THE EXERCISE:
Print the lines starting at the line containing "What Blender Python" and ending at the line containing "return 512 +", exactly and in full, without the pictures.

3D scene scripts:
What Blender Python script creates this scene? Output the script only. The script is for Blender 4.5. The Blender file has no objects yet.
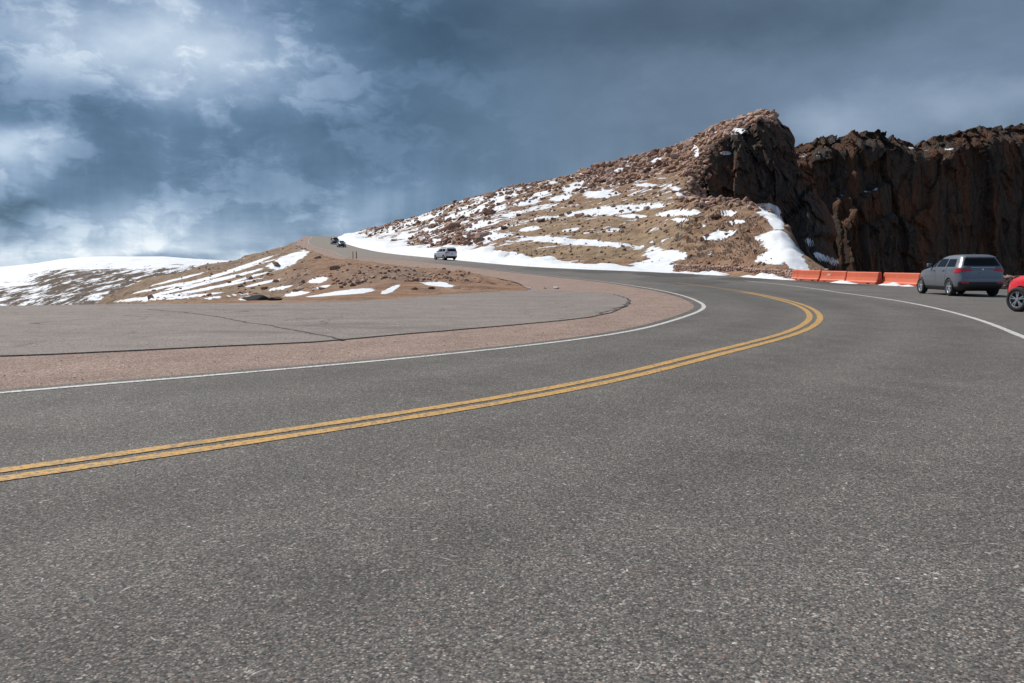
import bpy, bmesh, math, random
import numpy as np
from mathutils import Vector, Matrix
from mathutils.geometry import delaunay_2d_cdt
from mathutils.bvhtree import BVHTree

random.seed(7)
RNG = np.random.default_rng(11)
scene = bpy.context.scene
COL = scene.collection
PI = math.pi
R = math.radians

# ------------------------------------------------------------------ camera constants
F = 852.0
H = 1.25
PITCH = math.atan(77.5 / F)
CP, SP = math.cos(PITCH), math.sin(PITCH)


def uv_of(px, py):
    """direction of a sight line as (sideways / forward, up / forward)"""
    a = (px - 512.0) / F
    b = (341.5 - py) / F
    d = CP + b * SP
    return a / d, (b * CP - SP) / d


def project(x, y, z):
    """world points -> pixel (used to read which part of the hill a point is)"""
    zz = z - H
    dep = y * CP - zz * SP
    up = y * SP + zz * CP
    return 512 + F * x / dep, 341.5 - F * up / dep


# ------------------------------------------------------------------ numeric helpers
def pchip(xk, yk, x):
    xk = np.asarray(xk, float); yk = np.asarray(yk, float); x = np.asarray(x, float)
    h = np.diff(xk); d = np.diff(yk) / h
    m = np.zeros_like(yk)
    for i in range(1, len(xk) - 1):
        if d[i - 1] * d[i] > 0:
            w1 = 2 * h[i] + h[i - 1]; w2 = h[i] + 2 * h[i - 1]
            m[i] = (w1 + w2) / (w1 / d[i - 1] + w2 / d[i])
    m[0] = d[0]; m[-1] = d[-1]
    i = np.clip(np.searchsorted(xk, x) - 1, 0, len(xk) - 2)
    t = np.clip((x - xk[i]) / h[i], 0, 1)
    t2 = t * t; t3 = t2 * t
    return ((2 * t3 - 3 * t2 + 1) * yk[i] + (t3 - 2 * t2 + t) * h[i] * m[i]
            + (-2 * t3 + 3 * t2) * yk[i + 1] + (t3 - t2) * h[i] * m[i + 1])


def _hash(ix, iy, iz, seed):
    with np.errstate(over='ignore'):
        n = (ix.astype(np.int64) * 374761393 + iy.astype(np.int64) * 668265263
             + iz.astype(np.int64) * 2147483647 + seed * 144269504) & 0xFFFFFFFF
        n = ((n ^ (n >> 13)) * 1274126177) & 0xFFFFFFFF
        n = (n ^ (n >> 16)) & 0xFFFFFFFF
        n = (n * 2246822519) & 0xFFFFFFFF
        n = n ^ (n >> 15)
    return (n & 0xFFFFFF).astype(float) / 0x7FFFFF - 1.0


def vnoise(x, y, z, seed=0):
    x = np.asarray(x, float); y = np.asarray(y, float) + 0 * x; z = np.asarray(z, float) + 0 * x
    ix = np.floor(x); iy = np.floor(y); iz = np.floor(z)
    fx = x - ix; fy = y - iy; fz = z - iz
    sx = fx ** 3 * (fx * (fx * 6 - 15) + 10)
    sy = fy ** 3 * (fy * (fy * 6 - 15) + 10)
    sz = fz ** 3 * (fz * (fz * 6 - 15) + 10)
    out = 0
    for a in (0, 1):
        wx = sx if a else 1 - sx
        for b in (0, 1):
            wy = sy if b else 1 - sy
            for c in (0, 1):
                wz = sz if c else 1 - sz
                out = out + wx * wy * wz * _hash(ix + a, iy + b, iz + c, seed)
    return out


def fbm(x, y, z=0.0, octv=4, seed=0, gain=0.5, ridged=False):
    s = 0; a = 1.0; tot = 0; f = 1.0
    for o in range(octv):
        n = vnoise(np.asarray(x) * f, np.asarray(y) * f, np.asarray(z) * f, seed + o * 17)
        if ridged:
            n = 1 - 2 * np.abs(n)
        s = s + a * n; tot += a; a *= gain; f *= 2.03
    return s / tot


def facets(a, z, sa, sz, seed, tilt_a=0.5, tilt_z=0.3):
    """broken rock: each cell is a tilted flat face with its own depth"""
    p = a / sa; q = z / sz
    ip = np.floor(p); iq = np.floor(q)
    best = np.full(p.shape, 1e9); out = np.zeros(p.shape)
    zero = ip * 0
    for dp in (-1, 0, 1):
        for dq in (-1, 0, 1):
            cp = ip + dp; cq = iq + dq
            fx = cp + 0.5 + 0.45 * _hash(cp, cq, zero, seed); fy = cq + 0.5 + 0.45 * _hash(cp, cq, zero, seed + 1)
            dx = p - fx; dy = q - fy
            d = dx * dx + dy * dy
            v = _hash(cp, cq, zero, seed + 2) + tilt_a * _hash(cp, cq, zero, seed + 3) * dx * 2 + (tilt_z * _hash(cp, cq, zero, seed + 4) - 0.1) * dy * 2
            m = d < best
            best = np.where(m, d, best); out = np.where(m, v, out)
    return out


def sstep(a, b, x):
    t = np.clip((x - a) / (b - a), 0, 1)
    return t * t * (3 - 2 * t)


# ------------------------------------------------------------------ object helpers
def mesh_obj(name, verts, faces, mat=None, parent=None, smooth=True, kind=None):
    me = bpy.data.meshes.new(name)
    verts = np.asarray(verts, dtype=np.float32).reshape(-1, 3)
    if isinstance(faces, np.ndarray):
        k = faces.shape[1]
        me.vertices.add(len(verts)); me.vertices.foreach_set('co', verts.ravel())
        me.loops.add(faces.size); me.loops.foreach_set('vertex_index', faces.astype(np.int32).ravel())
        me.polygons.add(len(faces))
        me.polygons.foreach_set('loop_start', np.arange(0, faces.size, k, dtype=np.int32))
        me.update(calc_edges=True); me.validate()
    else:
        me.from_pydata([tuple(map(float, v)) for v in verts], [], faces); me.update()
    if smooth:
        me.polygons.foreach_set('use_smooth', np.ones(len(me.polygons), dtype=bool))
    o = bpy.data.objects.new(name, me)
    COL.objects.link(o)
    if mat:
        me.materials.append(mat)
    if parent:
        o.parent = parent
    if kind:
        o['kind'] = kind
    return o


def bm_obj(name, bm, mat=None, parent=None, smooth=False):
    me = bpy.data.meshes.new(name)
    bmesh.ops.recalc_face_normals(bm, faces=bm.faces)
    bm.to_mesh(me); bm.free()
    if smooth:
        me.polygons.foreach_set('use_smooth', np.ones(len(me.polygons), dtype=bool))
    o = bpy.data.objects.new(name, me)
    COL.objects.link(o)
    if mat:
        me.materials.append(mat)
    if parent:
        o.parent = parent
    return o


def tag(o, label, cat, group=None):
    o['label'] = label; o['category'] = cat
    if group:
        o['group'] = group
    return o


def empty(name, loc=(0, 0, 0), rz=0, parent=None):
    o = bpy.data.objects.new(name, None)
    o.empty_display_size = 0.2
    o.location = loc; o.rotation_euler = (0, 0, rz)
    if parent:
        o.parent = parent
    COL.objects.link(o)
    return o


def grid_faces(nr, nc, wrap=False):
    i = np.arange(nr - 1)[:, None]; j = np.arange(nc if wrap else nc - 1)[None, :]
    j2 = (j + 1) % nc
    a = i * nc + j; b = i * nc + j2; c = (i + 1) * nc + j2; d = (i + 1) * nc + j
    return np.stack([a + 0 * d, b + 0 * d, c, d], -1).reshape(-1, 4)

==

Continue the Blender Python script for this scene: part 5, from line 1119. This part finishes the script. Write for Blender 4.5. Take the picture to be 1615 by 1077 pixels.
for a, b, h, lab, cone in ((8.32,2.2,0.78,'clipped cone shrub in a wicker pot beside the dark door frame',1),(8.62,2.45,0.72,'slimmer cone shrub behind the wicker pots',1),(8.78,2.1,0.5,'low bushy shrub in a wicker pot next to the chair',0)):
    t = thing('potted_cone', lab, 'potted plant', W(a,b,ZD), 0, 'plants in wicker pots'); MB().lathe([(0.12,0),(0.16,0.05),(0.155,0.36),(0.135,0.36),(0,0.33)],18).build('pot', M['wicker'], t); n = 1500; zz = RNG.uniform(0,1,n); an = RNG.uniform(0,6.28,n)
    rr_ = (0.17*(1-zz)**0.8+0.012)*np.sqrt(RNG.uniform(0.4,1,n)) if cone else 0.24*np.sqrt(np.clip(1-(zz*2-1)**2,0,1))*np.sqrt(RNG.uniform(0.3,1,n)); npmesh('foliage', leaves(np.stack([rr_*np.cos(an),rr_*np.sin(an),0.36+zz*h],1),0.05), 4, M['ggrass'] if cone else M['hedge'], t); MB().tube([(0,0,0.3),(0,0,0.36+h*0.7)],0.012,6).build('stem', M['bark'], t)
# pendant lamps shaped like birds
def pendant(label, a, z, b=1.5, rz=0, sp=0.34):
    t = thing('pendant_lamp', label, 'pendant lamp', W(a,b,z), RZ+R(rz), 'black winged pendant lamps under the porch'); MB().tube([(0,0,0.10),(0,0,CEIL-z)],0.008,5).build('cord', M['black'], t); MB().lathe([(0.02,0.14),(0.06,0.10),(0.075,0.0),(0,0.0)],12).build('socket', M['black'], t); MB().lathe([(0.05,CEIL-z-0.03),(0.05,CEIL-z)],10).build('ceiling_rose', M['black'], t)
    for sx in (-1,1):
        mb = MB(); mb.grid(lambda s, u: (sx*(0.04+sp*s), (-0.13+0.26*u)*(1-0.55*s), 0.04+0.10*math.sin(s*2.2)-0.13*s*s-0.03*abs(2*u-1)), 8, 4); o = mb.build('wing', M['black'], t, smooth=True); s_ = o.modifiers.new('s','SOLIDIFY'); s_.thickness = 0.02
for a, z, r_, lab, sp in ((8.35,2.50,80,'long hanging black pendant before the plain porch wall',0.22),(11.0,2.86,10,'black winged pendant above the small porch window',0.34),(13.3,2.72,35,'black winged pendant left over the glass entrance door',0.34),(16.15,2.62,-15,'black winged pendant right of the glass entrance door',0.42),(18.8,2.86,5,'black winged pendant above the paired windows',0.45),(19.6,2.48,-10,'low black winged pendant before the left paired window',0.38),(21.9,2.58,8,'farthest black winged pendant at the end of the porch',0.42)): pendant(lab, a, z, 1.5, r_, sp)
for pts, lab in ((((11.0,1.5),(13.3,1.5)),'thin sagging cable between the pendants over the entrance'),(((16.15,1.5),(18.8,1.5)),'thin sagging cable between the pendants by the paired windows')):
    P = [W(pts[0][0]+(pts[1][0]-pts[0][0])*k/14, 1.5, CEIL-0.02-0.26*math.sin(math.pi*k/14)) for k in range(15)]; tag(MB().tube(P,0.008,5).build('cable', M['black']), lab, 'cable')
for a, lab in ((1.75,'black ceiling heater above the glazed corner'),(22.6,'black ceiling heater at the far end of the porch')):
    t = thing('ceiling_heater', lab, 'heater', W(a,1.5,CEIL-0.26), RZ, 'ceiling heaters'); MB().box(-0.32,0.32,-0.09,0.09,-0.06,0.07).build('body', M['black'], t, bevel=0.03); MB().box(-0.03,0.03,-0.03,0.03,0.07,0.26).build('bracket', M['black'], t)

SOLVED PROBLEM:
What Blender Python script creates this scene? Output the script only. The script is for Blender 4.5. The Blender file has no objects yet.
import bpy, bmesh, math, random
import numpy as np
from mathutils import Vector, Matrix
from mathutils.geometry import delaunay_2d_cdt
from mathutils.bvhtree import BVHTree

random.seed(7)
RNG = np.random.default_rng(11)
scene = bpy.context.scene
COL = scene.collection
PI = math.pi
R = math.radians

# ------------------------------------------------------------------ camera constants
F = 852.0
H = 1.25
PITCH = math.atan(77.5 / F)
CP, SP = math.cos(PITCH), math.sin(PITCH)


def uv_of(px, py):
    """direction of a sight line as (sideways / forward, up / forward)"""
    a = (px - 512.0) / F
    b = (341.5 - py) / F
    d = CP + b * SP
    return a / d, (b * CP - SP) / d


def project(x, y, z):
    """world points -> pixel (used to read which part of the hill a point is)"""
    zz = z - H
    dep = y * CP - zz * SP
    up = y * SP + zz * CP
    return 512 + F * x / dep, 341.5 - F * up / dep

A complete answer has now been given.